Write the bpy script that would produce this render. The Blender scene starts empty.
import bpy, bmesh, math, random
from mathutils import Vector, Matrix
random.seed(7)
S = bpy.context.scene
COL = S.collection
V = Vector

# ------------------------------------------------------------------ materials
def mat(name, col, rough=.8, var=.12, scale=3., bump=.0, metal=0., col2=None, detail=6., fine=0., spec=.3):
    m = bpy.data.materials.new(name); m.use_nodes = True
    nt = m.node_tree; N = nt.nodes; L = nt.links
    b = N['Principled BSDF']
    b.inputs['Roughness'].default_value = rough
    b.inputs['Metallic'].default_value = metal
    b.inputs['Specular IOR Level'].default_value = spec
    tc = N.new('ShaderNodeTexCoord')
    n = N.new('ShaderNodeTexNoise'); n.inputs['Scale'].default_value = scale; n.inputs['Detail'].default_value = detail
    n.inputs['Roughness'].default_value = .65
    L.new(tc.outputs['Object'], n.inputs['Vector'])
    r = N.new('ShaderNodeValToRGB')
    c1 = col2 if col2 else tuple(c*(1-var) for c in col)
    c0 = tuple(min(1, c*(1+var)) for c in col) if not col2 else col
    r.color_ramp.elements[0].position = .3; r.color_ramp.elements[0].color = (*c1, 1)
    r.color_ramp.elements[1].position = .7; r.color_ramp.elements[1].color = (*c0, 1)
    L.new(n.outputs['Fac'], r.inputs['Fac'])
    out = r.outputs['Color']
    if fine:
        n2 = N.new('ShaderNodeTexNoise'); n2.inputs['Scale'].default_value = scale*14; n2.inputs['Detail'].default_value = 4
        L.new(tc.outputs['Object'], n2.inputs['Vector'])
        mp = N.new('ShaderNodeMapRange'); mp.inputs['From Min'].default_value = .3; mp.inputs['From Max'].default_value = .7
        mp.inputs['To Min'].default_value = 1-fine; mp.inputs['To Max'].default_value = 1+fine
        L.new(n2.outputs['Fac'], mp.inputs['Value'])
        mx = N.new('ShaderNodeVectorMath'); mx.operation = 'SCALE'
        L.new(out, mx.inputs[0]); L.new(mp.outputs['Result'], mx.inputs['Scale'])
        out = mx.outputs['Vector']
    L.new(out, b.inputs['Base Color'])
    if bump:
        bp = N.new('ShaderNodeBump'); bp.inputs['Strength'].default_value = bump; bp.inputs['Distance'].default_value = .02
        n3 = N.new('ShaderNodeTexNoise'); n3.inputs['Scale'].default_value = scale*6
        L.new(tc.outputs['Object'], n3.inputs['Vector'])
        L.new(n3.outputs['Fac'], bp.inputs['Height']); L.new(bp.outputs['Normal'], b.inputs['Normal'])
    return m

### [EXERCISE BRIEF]
Look through the material and copy each line that has "scene".

### [THE SOLUTION]
Write the bpy script that would produce this render. The Blender scene starts empty.
S = bpy.context.scene